Please copy the lines below exactly, from the first one through the line showing "def R(a): return math.radians(a)".
-- Begin --
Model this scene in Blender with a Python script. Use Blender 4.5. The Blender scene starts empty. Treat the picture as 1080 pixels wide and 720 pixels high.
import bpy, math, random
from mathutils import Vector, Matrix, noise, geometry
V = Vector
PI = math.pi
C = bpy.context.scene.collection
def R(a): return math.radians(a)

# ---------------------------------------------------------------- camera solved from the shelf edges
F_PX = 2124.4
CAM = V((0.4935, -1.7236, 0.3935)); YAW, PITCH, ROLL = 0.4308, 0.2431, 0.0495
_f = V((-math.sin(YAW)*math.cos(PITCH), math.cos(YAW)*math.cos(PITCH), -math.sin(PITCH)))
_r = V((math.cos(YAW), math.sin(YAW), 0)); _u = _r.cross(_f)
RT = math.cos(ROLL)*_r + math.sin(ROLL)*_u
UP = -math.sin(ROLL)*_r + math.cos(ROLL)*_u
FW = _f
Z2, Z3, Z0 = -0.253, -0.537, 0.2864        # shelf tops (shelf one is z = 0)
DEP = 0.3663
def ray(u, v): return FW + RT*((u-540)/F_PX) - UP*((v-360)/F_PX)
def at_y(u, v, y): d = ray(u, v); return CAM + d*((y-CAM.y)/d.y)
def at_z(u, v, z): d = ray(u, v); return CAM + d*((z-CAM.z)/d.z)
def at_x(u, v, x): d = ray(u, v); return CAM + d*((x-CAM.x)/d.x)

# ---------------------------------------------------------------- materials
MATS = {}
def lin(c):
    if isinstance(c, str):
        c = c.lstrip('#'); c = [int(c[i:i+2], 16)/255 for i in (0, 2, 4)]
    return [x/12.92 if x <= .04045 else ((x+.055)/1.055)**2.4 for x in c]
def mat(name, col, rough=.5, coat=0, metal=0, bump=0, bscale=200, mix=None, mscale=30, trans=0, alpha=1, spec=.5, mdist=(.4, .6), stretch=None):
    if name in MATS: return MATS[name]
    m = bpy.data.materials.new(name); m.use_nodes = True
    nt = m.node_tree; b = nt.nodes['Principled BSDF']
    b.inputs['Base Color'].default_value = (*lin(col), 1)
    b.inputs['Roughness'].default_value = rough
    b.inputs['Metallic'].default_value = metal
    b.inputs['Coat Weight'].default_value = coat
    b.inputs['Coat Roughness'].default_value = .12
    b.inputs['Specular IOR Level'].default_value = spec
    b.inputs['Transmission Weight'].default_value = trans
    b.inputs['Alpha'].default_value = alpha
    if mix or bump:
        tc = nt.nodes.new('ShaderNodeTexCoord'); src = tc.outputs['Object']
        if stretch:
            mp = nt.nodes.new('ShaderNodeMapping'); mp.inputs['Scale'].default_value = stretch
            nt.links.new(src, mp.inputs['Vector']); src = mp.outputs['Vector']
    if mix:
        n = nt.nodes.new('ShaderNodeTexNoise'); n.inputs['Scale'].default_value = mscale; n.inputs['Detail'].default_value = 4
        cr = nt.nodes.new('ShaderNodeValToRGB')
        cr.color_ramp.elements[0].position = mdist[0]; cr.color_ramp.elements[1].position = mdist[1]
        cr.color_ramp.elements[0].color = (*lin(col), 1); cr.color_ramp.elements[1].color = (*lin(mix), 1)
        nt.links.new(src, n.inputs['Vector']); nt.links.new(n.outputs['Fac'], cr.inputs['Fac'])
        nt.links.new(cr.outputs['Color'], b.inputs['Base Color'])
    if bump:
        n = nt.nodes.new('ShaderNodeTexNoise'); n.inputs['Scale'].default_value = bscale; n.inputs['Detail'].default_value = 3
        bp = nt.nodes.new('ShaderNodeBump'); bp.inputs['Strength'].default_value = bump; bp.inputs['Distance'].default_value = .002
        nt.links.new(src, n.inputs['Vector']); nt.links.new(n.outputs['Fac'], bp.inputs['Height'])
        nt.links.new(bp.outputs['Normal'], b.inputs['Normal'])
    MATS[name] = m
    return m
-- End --
*Solution to this exercise*.
Model this scene in Blender with a Python script. Use Blender 4.5. The Blender scene starts empty. Treat the picture as 1080 pixels wide and 720 pixels high.
import bpy, math, random
from mathutils import Vector, Matrix, noise, geometry
V = Vector
PI = math.pi
C = bpy.context.scene.collection
def R(a): return math.radians(a)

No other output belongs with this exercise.